L'état de l'État de droit - Elise Bernard

Le refus d’agir pour l'environnement et l'État de droit

Annie Spratt sur Unsplash Le refus d’agir pour l'environnement et l'État de droit
Annie Spratt sur Unsplash

Élise Bernard, docteur en droit public, enseignante à Sciences-Po Aix et à l'ESSEC, décrypte chaque lundi sur euradio les traductions concrètes, dans notre actualité et notre quotidien, de ce grand principe fondamental européen qu’est l’État de droit. Ses analyses sont publiées sur la page Europe Info Hebdo.  

L’Etat de droit en Europe se sont des exigences de plus en plus poussées pour viser une société favorable à toutes et tous, mais alors, comment se justifie le refus d’agir pour un environnement plus sain ?

Ah ça Laurent, dénié ou assumé, les conditions de l’habitabilité de notre planète s’imposent à toutes les politiques - qu’elles soient européennes et nationales.

Oui mais on constate de plus en plus des revendications anti-écologistes.

Comme souvent, oui et non. Il existe des partis politiques ouvertement climatosceptiques depuis longtemps aux États-Unis et au Canada. Vous vous rappelez tous du Tea Party.

Oui c’est vrai qu’on ne le prenait pas trop au sérieux : en Europe, la lutte contre le réchauffement climatique a longtemps bénéficié d’un consensus général.

Oui, nous avons des politiques publiques de la transition énergétique et de la protection de l’environnement qui commencent à faire sentir leurs effets au quotidien, et paradoxalement, le consensus craque.

Oui, ça se braque sur certaines avancées comme les restrictions sur les moteurs thermiques en ville, ou sur les modes de productions agricoles. Ca se politise même!

Eh oui, j’y viens. Nous avons un droit de l’environnement de plus en plus exigeant. On parle de crime d’écocide maintenant! On en a déjà parlé, le droit à un environnement sain est en train de muter en droit fondamental au même titre que le droit à l’intégrité physique.

Enfin, de là à diaboliser les personnes et les actions favorables à un environnement plus sain, c’est difficile à saisir.

Tant que c’était secondaire, pas de problème! mais la protection de l’environnement, en pénétrant les plus hautes marches de la hiérarchie des normes, a fait que certains intérêts sont bousculés. Et l’être humain, par nature, il n’aime pas être bousculé.

C’est vrai que critiquer comme ça, tous azimuts, c’est surtout un aveu de faiblesse : les priorités changent et ceux qui deviennent secondaires vont essayer de maintenir l’attention.

Sur ce point, ma position reste la même. L’existence d’un débat est sain.

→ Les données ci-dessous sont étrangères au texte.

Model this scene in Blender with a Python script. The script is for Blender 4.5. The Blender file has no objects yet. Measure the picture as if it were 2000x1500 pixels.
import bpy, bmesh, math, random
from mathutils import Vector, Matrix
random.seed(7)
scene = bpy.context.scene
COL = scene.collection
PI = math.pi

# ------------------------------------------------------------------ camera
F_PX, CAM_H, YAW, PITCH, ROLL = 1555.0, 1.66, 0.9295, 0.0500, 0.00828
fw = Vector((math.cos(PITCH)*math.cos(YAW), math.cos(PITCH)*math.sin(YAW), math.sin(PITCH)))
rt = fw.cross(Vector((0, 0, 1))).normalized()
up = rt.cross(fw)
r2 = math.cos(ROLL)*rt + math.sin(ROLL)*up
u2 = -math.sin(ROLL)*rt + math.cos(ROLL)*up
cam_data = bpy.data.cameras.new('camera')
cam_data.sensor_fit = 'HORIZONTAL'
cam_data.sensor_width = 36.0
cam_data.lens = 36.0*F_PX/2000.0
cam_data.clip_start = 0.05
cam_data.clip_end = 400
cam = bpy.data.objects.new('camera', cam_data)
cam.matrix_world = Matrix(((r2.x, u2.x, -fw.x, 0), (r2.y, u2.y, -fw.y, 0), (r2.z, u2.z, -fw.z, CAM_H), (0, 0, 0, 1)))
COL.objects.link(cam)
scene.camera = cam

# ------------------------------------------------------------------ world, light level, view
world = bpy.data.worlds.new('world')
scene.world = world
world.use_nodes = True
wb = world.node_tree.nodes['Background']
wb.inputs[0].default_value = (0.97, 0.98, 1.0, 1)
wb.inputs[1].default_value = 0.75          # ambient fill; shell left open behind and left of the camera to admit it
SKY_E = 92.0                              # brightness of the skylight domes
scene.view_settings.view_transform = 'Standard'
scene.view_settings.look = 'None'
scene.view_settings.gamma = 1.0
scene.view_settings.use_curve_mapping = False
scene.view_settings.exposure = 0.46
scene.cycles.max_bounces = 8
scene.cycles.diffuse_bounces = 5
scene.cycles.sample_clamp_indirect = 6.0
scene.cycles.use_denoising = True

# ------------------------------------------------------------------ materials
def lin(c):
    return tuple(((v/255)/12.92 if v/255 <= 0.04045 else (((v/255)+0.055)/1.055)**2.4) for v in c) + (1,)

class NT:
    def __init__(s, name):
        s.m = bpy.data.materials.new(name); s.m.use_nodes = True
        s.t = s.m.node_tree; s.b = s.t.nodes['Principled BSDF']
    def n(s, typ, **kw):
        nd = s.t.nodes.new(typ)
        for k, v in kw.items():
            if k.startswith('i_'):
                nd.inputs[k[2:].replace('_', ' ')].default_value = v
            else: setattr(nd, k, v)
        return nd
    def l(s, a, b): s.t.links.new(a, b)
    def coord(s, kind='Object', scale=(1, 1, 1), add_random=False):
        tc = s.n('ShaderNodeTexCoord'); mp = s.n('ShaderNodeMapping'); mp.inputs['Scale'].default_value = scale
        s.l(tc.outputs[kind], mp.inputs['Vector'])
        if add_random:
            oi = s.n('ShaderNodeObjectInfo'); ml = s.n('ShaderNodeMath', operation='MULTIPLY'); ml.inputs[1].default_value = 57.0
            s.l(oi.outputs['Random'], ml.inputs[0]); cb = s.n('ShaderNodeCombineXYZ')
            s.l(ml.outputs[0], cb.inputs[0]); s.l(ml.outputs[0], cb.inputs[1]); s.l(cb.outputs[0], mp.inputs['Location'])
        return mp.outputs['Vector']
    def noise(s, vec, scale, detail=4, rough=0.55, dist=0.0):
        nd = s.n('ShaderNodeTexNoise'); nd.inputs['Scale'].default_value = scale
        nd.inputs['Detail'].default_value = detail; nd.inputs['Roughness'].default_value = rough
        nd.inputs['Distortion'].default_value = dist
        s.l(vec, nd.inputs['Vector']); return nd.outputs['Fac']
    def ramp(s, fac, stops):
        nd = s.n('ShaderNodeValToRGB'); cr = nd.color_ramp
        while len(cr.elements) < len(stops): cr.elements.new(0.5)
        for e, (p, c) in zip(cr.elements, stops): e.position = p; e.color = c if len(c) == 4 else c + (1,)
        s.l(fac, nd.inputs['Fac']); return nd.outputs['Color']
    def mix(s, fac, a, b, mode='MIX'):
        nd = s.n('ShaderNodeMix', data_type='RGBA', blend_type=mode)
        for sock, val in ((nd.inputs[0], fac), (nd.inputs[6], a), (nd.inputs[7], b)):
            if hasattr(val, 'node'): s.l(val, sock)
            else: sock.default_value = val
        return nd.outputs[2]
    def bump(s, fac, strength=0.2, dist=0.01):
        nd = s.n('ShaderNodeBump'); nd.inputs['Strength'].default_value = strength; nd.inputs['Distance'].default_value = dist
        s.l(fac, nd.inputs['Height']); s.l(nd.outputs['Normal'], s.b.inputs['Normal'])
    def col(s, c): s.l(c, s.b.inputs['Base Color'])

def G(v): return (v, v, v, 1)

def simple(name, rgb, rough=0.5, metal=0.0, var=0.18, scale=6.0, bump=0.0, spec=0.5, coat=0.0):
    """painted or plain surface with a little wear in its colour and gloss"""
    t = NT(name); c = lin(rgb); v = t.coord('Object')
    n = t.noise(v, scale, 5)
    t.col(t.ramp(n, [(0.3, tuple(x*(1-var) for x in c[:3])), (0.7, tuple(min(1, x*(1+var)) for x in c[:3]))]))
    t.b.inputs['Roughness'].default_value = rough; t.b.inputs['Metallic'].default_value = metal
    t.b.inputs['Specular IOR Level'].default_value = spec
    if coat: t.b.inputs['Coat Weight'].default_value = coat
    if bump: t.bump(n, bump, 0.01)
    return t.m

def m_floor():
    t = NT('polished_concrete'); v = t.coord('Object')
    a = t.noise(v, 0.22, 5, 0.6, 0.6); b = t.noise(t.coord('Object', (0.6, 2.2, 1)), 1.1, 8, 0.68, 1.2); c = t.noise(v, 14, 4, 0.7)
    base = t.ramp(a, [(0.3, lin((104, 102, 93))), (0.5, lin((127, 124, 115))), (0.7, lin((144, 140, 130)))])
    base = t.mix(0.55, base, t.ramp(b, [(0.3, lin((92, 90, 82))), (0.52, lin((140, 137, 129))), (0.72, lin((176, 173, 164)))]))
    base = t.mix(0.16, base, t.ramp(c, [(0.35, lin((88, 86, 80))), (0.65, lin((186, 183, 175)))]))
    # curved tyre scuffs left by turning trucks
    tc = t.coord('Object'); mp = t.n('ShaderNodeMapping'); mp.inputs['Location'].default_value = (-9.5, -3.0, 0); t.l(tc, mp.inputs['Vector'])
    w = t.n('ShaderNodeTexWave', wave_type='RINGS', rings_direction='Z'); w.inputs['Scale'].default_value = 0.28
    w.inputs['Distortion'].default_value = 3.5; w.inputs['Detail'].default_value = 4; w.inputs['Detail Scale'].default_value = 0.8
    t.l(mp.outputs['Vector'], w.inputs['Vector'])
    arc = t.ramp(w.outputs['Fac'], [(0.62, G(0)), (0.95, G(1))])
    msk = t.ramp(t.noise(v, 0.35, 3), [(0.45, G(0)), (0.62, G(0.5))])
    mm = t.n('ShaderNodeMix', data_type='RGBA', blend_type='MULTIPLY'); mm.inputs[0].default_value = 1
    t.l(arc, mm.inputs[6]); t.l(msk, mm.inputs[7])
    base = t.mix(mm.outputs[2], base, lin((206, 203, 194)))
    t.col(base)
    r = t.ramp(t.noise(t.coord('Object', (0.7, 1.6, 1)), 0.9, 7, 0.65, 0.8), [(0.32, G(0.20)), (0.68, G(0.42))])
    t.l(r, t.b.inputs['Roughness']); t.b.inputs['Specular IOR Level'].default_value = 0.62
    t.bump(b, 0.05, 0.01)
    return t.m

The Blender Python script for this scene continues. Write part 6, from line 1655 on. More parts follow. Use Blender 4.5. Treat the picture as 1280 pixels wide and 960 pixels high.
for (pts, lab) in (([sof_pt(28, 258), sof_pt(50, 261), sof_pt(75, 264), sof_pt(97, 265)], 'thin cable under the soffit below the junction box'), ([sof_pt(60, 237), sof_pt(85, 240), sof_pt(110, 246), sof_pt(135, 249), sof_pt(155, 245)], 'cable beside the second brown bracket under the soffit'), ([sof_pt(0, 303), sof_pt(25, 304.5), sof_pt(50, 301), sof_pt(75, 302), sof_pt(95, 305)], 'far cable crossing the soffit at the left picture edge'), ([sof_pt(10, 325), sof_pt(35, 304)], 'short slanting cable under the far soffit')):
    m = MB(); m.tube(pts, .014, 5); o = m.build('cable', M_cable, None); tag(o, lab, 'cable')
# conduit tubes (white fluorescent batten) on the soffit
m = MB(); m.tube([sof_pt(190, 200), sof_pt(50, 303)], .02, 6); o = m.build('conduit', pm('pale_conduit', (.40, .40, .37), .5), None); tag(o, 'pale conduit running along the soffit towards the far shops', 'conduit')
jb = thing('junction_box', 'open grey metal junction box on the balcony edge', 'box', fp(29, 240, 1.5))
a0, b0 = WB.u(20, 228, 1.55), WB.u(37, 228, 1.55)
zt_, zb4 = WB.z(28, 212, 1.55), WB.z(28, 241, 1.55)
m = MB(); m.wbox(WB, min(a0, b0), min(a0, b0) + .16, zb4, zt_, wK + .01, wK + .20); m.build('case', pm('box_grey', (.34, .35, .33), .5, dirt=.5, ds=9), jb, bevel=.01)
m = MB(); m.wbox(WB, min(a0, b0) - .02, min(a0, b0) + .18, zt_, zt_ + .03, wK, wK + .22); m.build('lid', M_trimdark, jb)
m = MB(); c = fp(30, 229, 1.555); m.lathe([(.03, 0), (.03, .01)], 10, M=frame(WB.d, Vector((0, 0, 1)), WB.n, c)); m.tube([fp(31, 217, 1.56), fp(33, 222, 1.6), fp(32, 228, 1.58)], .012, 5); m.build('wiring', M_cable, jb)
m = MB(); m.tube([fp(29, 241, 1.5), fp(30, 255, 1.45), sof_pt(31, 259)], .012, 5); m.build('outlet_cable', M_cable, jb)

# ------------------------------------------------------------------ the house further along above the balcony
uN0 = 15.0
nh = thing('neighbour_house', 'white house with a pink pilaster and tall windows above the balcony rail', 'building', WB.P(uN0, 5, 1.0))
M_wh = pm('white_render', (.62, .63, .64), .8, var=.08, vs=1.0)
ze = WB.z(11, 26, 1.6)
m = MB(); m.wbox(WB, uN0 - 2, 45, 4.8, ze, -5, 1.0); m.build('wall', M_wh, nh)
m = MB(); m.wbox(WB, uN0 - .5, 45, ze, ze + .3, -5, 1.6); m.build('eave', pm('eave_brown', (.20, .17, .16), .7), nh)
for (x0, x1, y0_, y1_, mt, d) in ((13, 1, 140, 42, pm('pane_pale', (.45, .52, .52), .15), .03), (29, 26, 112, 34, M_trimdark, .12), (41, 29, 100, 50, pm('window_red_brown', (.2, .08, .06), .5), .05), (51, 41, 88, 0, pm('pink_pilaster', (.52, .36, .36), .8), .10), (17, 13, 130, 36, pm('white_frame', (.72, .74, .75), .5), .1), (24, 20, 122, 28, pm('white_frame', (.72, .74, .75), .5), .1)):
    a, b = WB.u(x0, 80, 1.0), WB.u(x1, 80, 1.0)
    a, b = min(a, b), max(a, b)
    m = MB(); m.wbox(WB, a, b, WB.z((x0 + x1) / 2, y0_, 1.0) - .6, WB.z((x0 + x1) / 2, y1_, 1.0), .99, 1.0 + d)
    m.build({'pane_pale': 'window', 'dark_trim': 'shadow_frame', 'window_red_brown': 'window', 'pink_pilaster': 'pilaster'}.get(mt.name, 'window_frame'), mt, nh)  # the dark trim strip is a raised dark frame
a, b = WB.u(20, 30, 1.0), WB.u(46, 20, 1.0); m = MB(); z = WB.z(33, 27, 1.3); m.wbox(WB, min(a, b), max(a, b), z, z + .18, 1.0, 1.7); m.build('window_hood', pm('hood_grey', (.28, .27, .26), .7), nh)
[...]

La visibilité du débat, c’est très bien. Que les positions soient représentées de façon équilibrée dans l’espace communicationnel, c’est tout à fait réjouissant.

C’est plutôt la teneur des arguments qui inquiètent.

Exactement, et c’est là que je suis un peu inquiète. Quand des publications sur les réseaux sociaux diffusent des deepfake de Greta Thunberg dans des visuels pornographiques, sous couvert d’humour, ça en dit long sur le niveau de sérieux des détracteurs. Et si les partis traditionnels s’emparent de cette lutte – j'insiste, il n'est pas question de prendre part au débat quand on diffuse ce genre de choses – c'est là que le débat risque de disparaître derrière un étalage de sensationnalisme. Si les choix des bulletins de votes sont motivés/amusés à grands coups d’humour discutable, ils risquent d’être encore plus déçus!